The following is a contribution from one of my local mommy friends ….. 

Busy Mom

Recently, I was sitting in a local Starbucks. A young college student came in and my heart went out to her.  As I sat with my latte and computer,  I heard her begin to describe her stress to the clerk specifically the huge academic load that she carries.   Her backpack is filled to the brim, weighing her down – leaving her physically and seemingly emotionally drained.  As she leaves with her drink to bring a sense of comfort (and/or a jolt of caffeine for studying) , it begs the question of 21st Century motherhood.   Should this young girl decide to have a family one day,  I wonder what the path will look like for her .  Will the stress from deadlines, expectations, and social demands simply transition from one stage of life to another?   The endless demand for perfection and performance complete with comparison and criticism don’t evaporate after college or one’s first job.   While relationships, marriage, and children don’t come with required readings, term papers,  or official grades, we definitely want to succeed in our family life as much or more as we did in our studies and at our jobs.  Yet, with commitment to “doing your best”, it’s often difficult to know when to try harder and when you’re already doing a darn good job.   Perfectionism can be paralyzing-especially at home.  What works in school and at work often backfires in our very homes.  Being really uptight about deadlines and grades works great in college-being uptight because your spouse forgot something or your child made a B in science may not go over as well and may well harm the relationships in the process.  Where does it end?
Perhaps the endless cycle ends now.

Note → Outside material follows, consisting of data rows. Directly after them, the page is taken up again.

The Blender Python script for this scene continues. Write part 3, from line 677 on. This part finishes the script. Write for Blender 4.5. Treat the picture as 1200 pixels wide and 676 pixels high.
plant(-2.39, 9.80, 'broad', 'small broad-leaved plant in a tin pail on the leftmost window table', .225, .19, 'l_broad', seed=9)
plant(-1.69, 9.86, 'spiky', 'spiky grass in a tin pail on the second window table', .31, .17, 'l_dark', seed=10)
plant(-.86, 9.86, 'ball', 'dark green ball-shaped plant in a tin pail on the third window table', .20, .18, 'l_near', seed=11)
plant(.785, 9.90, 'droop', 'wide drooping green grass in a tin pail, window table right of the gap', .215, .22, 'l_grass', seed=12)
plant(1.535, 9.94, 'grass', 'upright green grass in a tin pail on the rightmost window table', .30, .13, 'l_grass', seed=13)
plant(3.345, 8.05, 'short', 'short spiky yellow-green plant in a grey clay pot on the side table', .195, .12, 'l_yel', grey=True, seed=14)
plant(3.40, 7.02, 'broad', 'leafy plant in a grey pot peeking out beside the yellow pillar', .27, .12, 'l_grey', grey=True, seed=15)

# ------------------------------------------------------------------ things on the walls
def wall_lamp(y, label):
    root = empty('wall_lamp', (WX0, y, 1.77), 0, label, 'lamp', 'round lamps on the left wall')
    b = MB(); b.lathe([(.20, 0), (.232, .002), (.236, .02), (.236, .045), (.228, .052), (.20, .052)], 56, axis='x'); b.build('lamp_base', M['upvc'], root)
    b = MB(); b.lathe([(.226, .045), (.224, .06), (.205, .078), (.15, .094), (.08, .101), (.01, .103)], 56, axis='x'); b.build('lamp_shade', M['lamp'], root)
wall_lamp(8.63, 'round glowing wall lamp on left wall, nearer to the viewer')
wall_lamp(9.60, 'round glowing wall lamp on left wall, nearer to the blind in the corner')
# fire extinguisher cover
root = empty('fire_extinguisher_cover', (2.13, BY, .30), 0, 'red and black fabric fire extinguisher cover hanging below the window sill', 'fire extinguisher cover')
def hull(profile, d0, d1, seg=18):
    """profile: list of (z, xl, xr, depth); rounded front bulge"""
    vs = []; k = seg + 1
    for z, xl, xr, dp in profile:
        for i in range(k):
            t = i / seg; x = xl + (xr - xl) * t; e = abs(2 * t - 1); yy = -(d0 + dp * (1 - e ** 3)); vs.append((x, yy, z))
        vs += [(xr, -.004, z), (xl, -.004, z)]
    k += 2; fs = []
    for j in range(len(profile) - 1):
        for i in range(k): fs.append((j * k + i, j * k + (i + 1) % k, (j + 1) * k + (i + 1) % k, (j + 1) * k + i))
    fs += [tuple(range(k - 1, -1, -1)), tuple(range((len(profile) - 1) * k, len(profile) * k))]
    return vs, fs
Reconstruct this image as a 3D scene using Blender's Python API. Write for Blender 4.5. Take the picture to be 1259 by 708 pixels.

Perhaps the time is now to put an end to the unrealistic demands we have of ourselves, our children, and others.  I know sometimes I ignore the 20 things I DID accomplish on my list and focus only on the thing I forgot to do.  ”How could I have forgotten that-argh!”  is something I have said to myself more times than I care to admit – yet I tell my daughter that no one is perfect.  Moms aren’t perfect and we put SO much pressure on ourselves to “get it right” whether it be remembering to sign up for a child’s sport on time or volunteering at school or trying to look happy and relaxed after a long day at work while helping your child with homework (and likely doing laundry or dinner simultaneously).   Don’t even get me started on Mommy Guilt.

Perhaps now is the time to finally embrace the fact that while we can do many things, we can’t do everything-at least not at the same time.  Perhaps now is a good time to encourage one another to utilize the gifts we have rather than criticize another’s faults. Perhaps now is the time to revel in the moment of doing good work in whatever situation we find ourselves.  Let’s put the Comparison Game on the playroom shelf for good. Perhaps now is the moment to breath a little easier because of the acceptance we find in ourselves.  It makes it much easier to then apply that same acceptance to others.  Yes, indeed.  There is no time like the present.

My favorite author, Brene Brown, PhD.,  has some wonderful advice on this topic.  Check out  The Gifts of Imperfection as well as The Gifts of Imperfect Parenting.

Have a perfectly imperfect day moms!